From “Better than myth” by Annick Smith, in The Last Best Place, Montana Historical Society, 1988, p. 260.
A real storyteller. . .speaks in a voice as individual and quirky and full of nuance as your own would be in your best dreams. Here, for instance, is Mary Ronan, remembering her girlhood in the gold-mining camp of Virginia City in 1863:

There were tall buttercups and blue flags in the valley. Up Alder Gulch snow and timber lilies bloomed, wild roses and syringa grew in sweet profusion and flowering current bushes invited canaries to alight and twitter. . .Robins, meadowlarks, bluebirds, blackbirds. . .bluejays, crows and magpies lured us from where men were ravishing the gulch.

And here’s what schoolteacher Thomas Dimsdale wrote in his famous Vigilantes of Montana about the same town in the same year.
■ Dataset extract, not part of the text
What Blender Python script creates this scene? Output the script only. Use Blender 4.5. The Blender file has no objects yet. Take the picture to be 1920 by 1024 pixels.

He is describing the events that led to the hanging of Captain J. A. Slade:

J. A. Slade was himself, we have been informed, a Vigilanter; he openly boasted of it, and said he knew all that they knew. . .He and a couple of his dependents might often be seen on one horse, galloping through the streets, shouting and yelling, firing revolvers, etc. On many occasions he would ride his horse into stores; break up bars, toss the scales out of doors, and use the most insulting language to parties present.

Can this be the same place? Which version is truest? What does “true” mean when you are talking about literature? And how has Mary Ronan’s experience altered our vision of gold camps and outlaws and vigilantes?
Beyond the voice of the storyteller, serious writing is about character and conflicts and the moral consequences of a person’s actions.